The first time that she entered a short story competition was for Family Circle magazine 35 years ago; she won $3000, a new computer, an all-expenses paid trip to Sydney and a chance to meet literary legend, Kate Grenville. It’s a fair call to say Jodie is a natural.
While the reading is effortless, the writing is not. That’s where the craft comes in. Like a great magic trick, the audience is awed, but has no idea how it happened. That’s what Jodie’s stories are like. Even more remarkable, she has never had any formal training in writing and was never given any life-changing advice from a great writer. She just writes.
Jodie comes from a family of storytellers. Her father was a lawyer and is still a painter with great imagination. He’d regale young Jodie with original bedtime stories. Her mother was a lawyer and editor of law reviews, but she too had a knack for storytelling. Jodie’s grandmother was a poet. Growing up immersed in a world of words and ideas was the perfect grounding for a writer.

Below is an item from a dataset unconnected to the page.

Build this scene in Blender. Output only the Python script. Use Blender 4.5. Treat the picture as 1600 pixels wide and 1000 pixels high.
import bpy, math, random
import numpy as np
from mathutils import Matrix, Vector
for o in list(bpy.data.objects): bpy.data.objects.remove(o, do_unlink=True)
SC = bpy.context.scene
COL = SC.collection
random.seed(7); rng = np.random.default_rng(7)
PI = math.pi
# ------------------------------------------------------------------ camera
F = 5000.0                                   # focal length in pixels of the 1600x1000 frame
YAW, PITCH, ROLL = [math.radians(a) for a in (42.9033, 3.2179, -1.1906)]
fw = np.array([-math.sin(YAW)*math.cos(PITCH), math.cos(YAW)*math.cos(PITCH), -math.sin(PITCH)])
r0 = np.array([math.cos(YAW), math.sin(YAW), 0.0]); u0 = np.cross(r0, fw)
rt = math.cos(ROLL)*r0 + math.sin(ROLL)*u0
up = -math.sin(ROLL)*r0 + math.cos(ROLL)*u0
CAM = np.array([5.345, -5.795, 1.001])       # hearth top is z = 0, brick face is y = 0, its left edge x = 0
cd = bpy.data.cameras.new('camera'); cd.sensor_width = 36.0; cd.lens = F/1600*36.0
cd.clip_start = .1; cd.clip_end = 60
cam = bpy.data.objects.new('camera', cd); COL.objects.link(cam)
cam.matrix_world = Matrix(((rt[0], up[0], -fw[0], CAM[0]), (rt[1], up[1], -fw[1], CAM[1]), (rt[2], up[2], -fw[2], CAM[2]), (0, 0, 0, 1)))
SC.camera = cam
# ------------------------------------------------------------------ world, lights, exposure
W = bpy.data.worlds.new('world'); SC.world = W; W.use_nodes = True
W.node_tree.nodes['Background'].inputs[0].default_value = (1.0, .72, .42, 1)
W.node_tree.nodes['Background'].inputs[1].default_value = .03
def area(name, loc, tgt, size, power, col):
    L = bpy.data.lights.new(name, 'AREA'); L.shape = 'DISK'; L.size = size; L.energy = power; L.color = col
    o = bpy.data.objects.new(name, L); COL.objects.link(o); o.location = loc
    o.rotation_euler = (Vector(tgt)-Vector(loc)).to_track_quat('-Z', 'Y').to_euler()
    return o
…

As a child, Jodie was surrounded by books. An avid reader, she enjoyed stories about pioneering people. Little House on the Prairie was one of her favourite series. She also liked Enid Blyton. Now she gravitates towards literary fiction preferring what she describes as ‘intense literature’ that requires effort on the reader’s part. She is always keen to get her hands on the latest Booker Prize winner.
Jodie has published three books: (non-fiction), Fathers in 1993, Earth Rising, (middle-grade fiction) in 1997 and Welcome to Paradise, (young adult fiction) in 1999. She currently has three novels on the go, but often gets pulled into another short story. She’s been writing them for decades, winning numerous awards. “I love the precision of the short story,” she says.
Jodie managed all this while doing other work. She did a brief stint as a newspaper journalist early on and she has worked as a cook, gardener, gallery manager and social worker. For the past 30 years she and her husband have been running their business, Red Hill Muesli. Jodie works part-time in order to have time to write.
Jodie goes about her writing in different ways depending on the project. Working on a novel, she plots it out getting all the ideas down before she begins. When working on a short story, she’s much more spontaneous, diving right in. She writes a short story slowly and deliberately getting every detail just right.
Milk, the story that won the Mayor’s Short Story Writing Award this year, came to her as a surprise. She’s not sure where the idea came from. It’s not based on life experience though you wouldn’t know that from reading it. She wrote the story at Police Point during her Artist-in-Residence placement, which was part of the Mayor’s prize. She took her time working on it over the course of three days. Making sure the voice of a story is authentic is crucial. Interestingly, Milk was written in second person perspective – a departure for Jodie. It just came out that way.
I feel for my characters, but I’m never them
Her characters are not based on anyone she knows. She finds that too restrictive. They are nuanced enough to be real, but not actually real people. She doesn’t base her characters on aspects of herself either. “I feel for my characters, but I’m never them. I’m a very private person so I’m not going to reveal myself through my writing,” she says.
Setting is very important. How the characters relate to place says a lot about them, she feels. Her stories are often in semi-rural settings. She gets more joy writing about landscapes and seascapes than urban locations. Seasons and weather are important because she really likes to set a scene.
The two-and-a-half-acre property in Red Hill she shares with her husband, dog and beloved chooks is a source of inspiration both for its incredible natural beauty and for the quiet it provides. Jodie feels a deep connection to the Mornington Peninsula. It often seeps into her writing.
Five hundred words a day is her writing target. Mostly she achieves it, when life doesn’t get in the way, but she can go way beyond when a great story presents itself. If captivated, she’ll spend three weeks crafting a short story before she feels truly satisfied with it.
For a writer with no formal training, who received no writing advice, her mastery of the craft is amazing. Her advice to new writers is read thoughtfully and write whether the mood strikes or not.
NB: For any publishers lurking out there, Jodie has a collection of award-winning short stories just itching to be published.